[START]

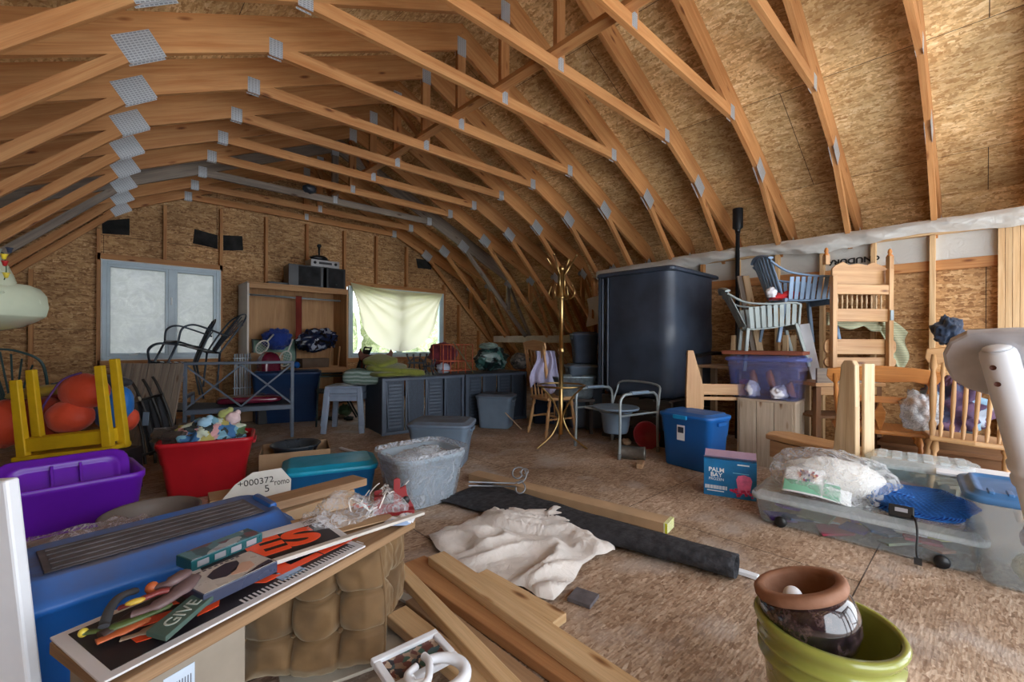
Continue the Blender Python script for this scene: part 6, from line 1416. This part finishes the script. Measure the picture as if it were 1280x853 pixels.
p = inw(330, 452, 7.12); t = thing('carton_box', 'cut down brown carton at the left of the wardrobe shelf', 'carton', (p.x+.02, 7.18, zs), .05); obj('box_body', MB().box((0, 0, .12), (.44, .24, .24)), M_CARD, t, .003)
o = obj('blue_cloth', bag_mb((.22, .12, .16), 2.6, .3, 2., 34, 22, 1.), m_cloth('royal_blue', srgb(22,52,130), fold=14., foldb=.7)); q = inw(347, 424, 7.2); o.location = (q.x, 7.22, q.z); tag(o, 'royal blue cloth bundle on the carton in the wardrobe', 'cloth')
o = obj('dark_bag', bag_mb((.33, .15, .19), 2.4, .25, 7., 44, 28, 1.), m_patch('dark_wrap', (srgb(26,34,58), srgb(40,50,76), srgb(20,24,34), srgb(150,160,176), srgb(30,40,66)), 11., .25, 1.4, bump=.7)); q = inw(397, 425, 7.2); o.location = (q.x, 7.24, q.z); o.rotation_euler = (0, -.18, 0); tag(o, 'large dark blue shiny bag in the right half of the wardrobe', 'bag')
M_RKT = PL('racket_white', (206,206,196), .45)
def racket(label, p0, p1, r_):
    p0, p1 = V(p0), V(p1); d = (p1-p0); L = d.length; t = thing('racket', label, 'racket', p0); z_ = d.normalized(); x_ = V((0, 1, 0)).cross(z_).normalized()
    R = Matrix((x_, z_.cross(x_), z_)).transposed()
    obj('hoop', MB().tube([R @ V((r_*.78*cos(2*pi*k/28), 0, L*.28+r_*1.15*sin(2*pi*k/28))) for k in range(28)], .010, 8, True), M_RKT, t)
    mb = MB()
    for k in range(-2, 3): mb.tube([R @ V((k*r_*.28, 0, L*.28-r_)), R @ V((k*r_*.28, 0, L*.28+r_))], .002, 4).tube([R @ V((-r_*.72, 0, L*.28+k*r_*.36)), R @ V((r_*.72, 0, L*.28+k*r_*.36))], .002, 4)
    st = obj('strings', mb, M_RKT, t); obj('handle', MB().tube([R @ V((0, 0, L*.28+r_*1.15)), R @ V((0, 0, L*1.0))], .012, 8), M_RKT, t)
racket('white racket lying head down at the front of the wardrobe shelf', inw(353, 458, 7.0), inw(366, 424, 7.05), .10); racket('white racket standing at the left of the wardrobe', inw(322, 440, 7.04), inw(342, 418, 7.08), .09)
for k, (x, y, l) in enumerate(((392, 448, 'grey brown carton in the right half of the wardrobe shelf'), (413, 440, 'yellowish wooden tray frame leaning in the wardrobe'))):
    q = inw(x, y, 7.15); t = thing('carton_box' if k == 0 else 'wood_tray', l, 'carton' if k == 0 else 'tray', (q.x, 7.2, zs), .1)
    if k == 0: obj('box_body', MB().box((0, -.02, .07), (.42, .22, .14)), m_plain('drab_carton', srgb(110,92,76), .8), t, .003)
    else:
        for s in (-1, 1): obj('side_bar', MB().beam((s*.07, -.15, 0), (s*.07+.1, -.02, .32), .018, .03), M_PINE, t)
        obj('end_bar', MB().beam((-.07, -.15, .012), (.07, -.15, .012), .018, .03), M_PINE, t)
q = inw(356, 452, 7.0); o = obj('blue_ball', MB().ball((0, 0, 0), .05, 20, 14), PL('bright_blue', (20,90,170), .4)); o.location = (inw(371, 452, 7.05).x, 7.06, zs+.05); tag(o, 'small bright blue ball at the front of the wardrobe shelf', 'ball')
# on top of the wardrobe
M_SPK = m_plain('speaker_cloth', srgb(20,20,22), .8, var=.2)
for k, (x, l) in enumerate(((384, 'large black loudspeaker, the left one on the wardrobe'), (420, 'large black loudspeaker, the right one on the wardrobe'))):
    q = pY(x, 345, 7.1); t = thing('loudspeaker', l, 'loudspeaker', (q.x, 7.27, ZW), -.08 if k == 0 else 0); w_ = .50 if k == 0 else .30; obj('cabinet', MB().box((0, 0, .165), (w_, .36, .33)), M_BLACK, t, .005); obj('grille', MB().box((.0 if k else .05, -.183, .165), (w_-.06 if k else .32, .01, .29)), M_SPK, t, .004)
    if k: obj('badge', MB().lathe([(0, 0), (.012, 0), (.012, .003)], (0, -.188, .07), 14, Euler((pi/2, 0, 0)).to_matrix()), M_STEEL, t)
q = pY(404, 329, 7.2); t = thing('stereo_receiver', 'silver stereo receiver lying on the two black loudspeakers', 'receiver', (q.x, 7.24, ZW+.331), 0); obj('case', MB().box((0, 0, .055), (.44, .28, .11)), m_plain('silver_case', srgb(150,150,150), .35, .6), t, .004)
obj('display', MB().box((0, -.1405, .06), (.2, .002, .035)), M_BLACK, t); 
for k in (-1, 1): obj('dial', MB().lathe([(0, .015), (.02, .015), (.022, 0)], (k*.16, -.140, .06), 16, Euler((pi/2, 0, 0)).to_matrix()), M_BLACK, t)
t = thing('desk_fan', 'black lump of cables with a small upright stem on the stereo receiver', 'gadget', (q.x-.05, 7.24, ZW+.442)); obj('base', MB().ball((0, 0, .04), (.14, .1, .05), 20, 12, lambda d: crinkle(d, 4, .2, 2)), M_BLACK, t); obj('stem', MB().tube([(0, 0, .05), (.0, 0, .24)], [.012, .02], 10).ball((0, 0, .24), (.035, .03, .03), 12, 8), M_BLACK, t)
q = pY(350, 354, 7.1); o = obj('small_dark_case', MB().box((0, 0, .02), (.3, .12, .04)), M_BLACK, None, .004); o.location = (q.x, 7.2, ZW); tag(o, 'flat dark case on the wardrobe left of the loudspeakers', 'case')

# curtain sheet over the right window
def curtain():
    tn = NT('curtain_cloth'); v = tn.coords('UV'); w_ = tn.noise(v, 3, 4, .6, .5); c = tn.mix(w_.outputs[0], srgb(206,192,138), srgb(226,216,184)); tn.set(c, .9, 0, None)
    tl = tn.new('ShaderNodeBsdfTranslucent'); tl.inputs[0].default_value = (.74,.70,.58,1); mx = tn.new('ShaderNodeMixShader'); mx.inputs[0].default_value = .55; tn.l(tn.b.outputs[0], mx.inputs[1]); tn.l(tl.outputs[0], mx.inputs[2]); tn.l(mx.outputs[0], tn.o.inputs[0])
    TL, TR = pY(438, 353, 7.55), pY(553, 367, 7.55); W = TR.x-TL.x
    def f(u, v):
        # pinned at both upper corners, sagging as a swag towards the middle
        edge = 4*u*(1-u); top = TL.z+(TR.z-TL.z)*u-.06*edge*(1-.3*u); ln = .40+.74*edge**.6
        z = top-ln*v; r = abs(u-.5)*2
        fx = -.30*v*(1-edge)*(u-.5)
        rad = sqrt(((u-0)*1.6)**2+(v*.8)**2); rad2 = sqrt(((1-u)*1.6)**2+(v*.8)**2)
        pl = .018*sin(atan2(v*ln, u+.03)*22)*min(1, rad*2)*(u < .5)+.018*sin(atan2(v*ln, 1-u+.03)*22)*min(1, rad2*2)*(u >= .5)
        return V((TL.x+W*u+fx, 7.54-.03*sin(v*pi)*edge-pl-.012*sin(v*16+4*u)*edge*.6, z))
    o = obj('window_sheet', MB().grid(f, 70, 50), tn.m); tag(o, 'cream bedsheet pinned by its upper corners across the right window', 'curtain')
    t = thing('greenery', '', ''); COL.objects
    bpy.data.objects.remove(t)
curtain()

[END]

Copy out all the data exactly; skip the pictures.

--- THE RESPONSE ---
Continue the Blender Python script for this scene: part 6, from line 1416. This part finishes the script. Measure the picture as if it were 1280x853 pixels.
p = inw(330, 452, 7.12); t = thing('carton_box', 'cut down brown carton at the left of the wardrobe shelf', 'carton', (p.x+.02, 7.18, zs), .05); obj('box_body', MB().box((0, 0, .12), (.44, .24, .24)), M_CARD, t, .003)
o = obj('blue_cloth', bag_mb((.22, .12, .16), 2.6, .3, 2., 34, 22, 1.), m_cloth('royal_blue', srgb(22,52,130), fold=14., foldb=.7)); q = inw(347, 424, 7.2); o.location = (q.x, 7.22, q.z); tag(o, 'royal blue cloth bundle on the carton in the wardrobe', 'cloth')
o = obj('dark_bag', bag_mb((.33, .15, .19), 2.4, .25, 7., 44, 28, 1.), m_patch('dark_wrap', (srgb(26,34,58), srgb(40,50,76), srgb(20,24,34), srgb(150,160,176), srgb(30,40,66)), 11., .25, 1.4, bump=.7)); q = inw(397, 425, 7.2); o.location = (q.x, 7.24, q.z); o.rotation_euler = (0, -.18, 0); tag(o, 'large dark blue shiny bag in the right half of the wardrobe', 'bag')
M_RKT = PL('racket_white', (206,206,196), .45)
def racket(label, p0, p1, r_):
    p0, p1 = V(p0), V(p1); d = (p1-p0); L = d.length; t = thing('racket', label, 'racket', p0); z_ = d.normalized(); x_ = V((0, 1, 0)).cross(z_).normalized()
    R = Matrix((x_, z_.cross(x_), z_)).transposed()
    obj('hoop', MB().tube([R @ V((r_*.78*cos(2*pi*k/28), 0, L*.28+r_*1.15*sin(2*pi*k/28))) for k in range(28)], .010, 8, True), M_RKT, t)
    mb = MB()
    for k in range(-2, 3): mb.tube([R @ V((k*r_*.28, 0, L*.28-r_)), R @ V((k*r_*.28, 0, L*.28+r_))], .002, 4).tube([R @ V((-r_*.72, 0, L*.28+k*r_*.36)), R @ V((r_*.72, 0, L*.28+k*r_*.36))], .002, 4)
    st = obj('strings', mb, M_RKT, t); obj('handle', MB().tube([R @ V((0, 0, L*.28+r_*1.15)), R @ V((0, 0, L*1.0))], .012, 8), M_RKT, t)
racket('white racket lying head down at the front of the wardrobe shelf', inw(353, 458, 7.0), inw(366, 424, 7.05), .10); racket('white racket standing at the left of the wardrobe', inw(322, 440, 7.04), inw(342, 418, 7.08), .09)
for k, (x, y, l) in enumerate(((392, 448, 'grey brown carton in the right half of the wardrobe shelf'), (413, 440, 'yellowish wooden tray frame leaning in the wardrobe'))):
    q = inw(x, y, 7.15); t = thing('carton_box' if k == 0 else 'wood_tray', l, 'carton' if k == 0 else 'tray', (q.x, 7.2, zs), .1)
    if k == 0: obj('box_body', MB().box((0, -.02, .07), (.42, .22, .14)), m_plain('drab_carton', srgb(110,92,76), .8), t, .003)
    else:
        for s in (-1, 1): obj('side_bar', MB().beam((s*.07, -.15, 0), (s*.07+.1, -.02, .32), .018, .03), M_PINE, t)
        obj('end_bar', MB().beam((-.07, -.15, .012), (.07, -.15, .012), .018, .03), M_PINE, t)
q = inw(356, 452, 7.0); o = obj('blue_ball', MB().ball((0, 0, 0), .05, 20, 14), PL('bright_blue', (20,90,170), .4)); o.location = (inw(371, 452, 7.05).x, 7.06, zs+.05); tag(o, 'small bright blue ball at the front of the wardrobe shelf', 'ball')
# on top of the wardrobe
M_SPK = m_plain('speaker_cloth', srgb(20,20,22), .8, var=.2)
for k, (x, l) in enumerate(((384, 'large black loudspeaker, the left one on the wardrobe'), (420, 'large black loudspeaker, the right one on the wardrobe'))):
    q = pY(x, 345, 7.1); t = thing('loudspeaker', l, 'loudspeaker', (q.x, 7.27, ZW), -.08 if k == 0 else 0); w_ = .50 if k == 0 else .30; obj('cabinet', MB().box((0, 0, .165), (w_, .36, .33)), M_BLACK, t, .005); obj('grille', MB().box((.0 if k else .05, -.183, .165), (w_-.06 if k else .32, .01, .29)), M_SPK, t, .004)
    if k: obj('badge', MB().lathe([(0, 0), (.012, 0), (.012, .003)], (0, -.188, .07), 14, Euler((pi/2, 0, 0)).to_matrix()), M_STEEL, t)
q = pY(404, 329, 7.2); t = thing('stereo_receiver', 'silver stereo receiver lying on the two black loudspeakers', 'receiver', (q.x, 7.24, ZW+.331), 0); obj('case', MB().box((0, 0, .055), (.44, .28, .11)), m_plain('silver_case', srgb(150,150,150), .35, .6), t, .004)
obj('display', MB().box((0, -.1405, .06), (.2, .002, .035)), M_BLACK, t); 
for k in (-1, 1): obj('dial', MB().lathe([(0, .015), (.02, .015), (.022, 0)], (k*.16, -.140, .06), 16, Euler((pi/2, 0, 0)).to_matrix()), M_BLACK, t)
t = thing('desk_fan', 'black lump of cables with a small upright stem on the stereo receiver', 'gadget', (q.x-.05, 7.24, ZW+.442)); obj('base', MB().ball((0, 0, .04), (.14, .1, .05), 20, 12, lambda d: crinkle(d, 4, .2, 2)), M_BLACK, t); obj('stem', MB().tube([(0, 0, .05), (.0, 0, .24)], [.012, .02], 10).ball((0, 0, .24), (.035, .03, .03), 12, 8), M_BLACK, t)
q = pY(350, 354, 7.1); o = obj('small_dark_case', MB().box((0, 0, .02), (.3, .12, .04)), M_BLACK, None, .004); o.location = (q.x, 7.2, ZW); tag(o, 'flat dark case on the wardrobe left of the loudspeakers', 'case')

# curtain sheet over the right window
def curtain():
    tn = NT('curtain_cloth'); v = tn.coords('UV'); w_ = tn.noise(v, 3, 4, .6, .5); c = tn.mix(w_.outputs[0], srgb(206,192,138), srgb(226,216,184)); tn.set(c, .9, 0, None)
    tl = tn.new('ShaderNodeBsdfTranslucent'); tl.inputs[0].default_value = (.74,.70,.58,1); mx = tn.new('ShaderNodeMixShader'); mx.inputs[0].default_value = .55; tn.l(tn.b.outputs[0], mx.inputs[1]); tn.l(tl.outputs[0], mx.inputs[2]); tn.l(mx.outputs[0], tn.o.inputs[0])
    TL, TR = pY(438, 353, 7.55), pY(553, 367, 7.55); W = TR.x-TL.x
    def f(u, v):
        # pinned at both upper corners, sagging as a swag towards the middle
        edge = 4*u*(1-u); top = TL.z+(TR.z-TL.z)*u-.06*edge*(1-.3*u); ln = .40+.74*edge**.6
        z = top-ln*v; r = abs(u-.5)*2
        fx = -.30*v*(1-edge)*(u-.5)
        rad = sqrt(((u-0)*1.6)**2+(v*.8)**2); rad2 = sqrt(((1-u)*1.6)**2+(v*.8)**2)
        pl = .018*sin(atan2(v*ln, u+.03)*22)*min(1, rad*2)*(u < .5)+.018*sin(atan2(v*ln, 1-u+.03)*22)*min(1, rad2*2)*(u >= .5)
        return V((TL.x+W*u+fx, 7.54-.03*sin(v*pi)*edge-pl-.012*sin(v*16+4*u)*edge*.6, z))
    o = obj('window_sheet', MB().grid(f, 70, 50), tn.m); tag(o, 'cream bedsheet pinned by its upper corners across the right window', 'curtain')
    t = thing('greenery', '', ''); COL.objects
    bpy.data.objects.remove(t)
curtain()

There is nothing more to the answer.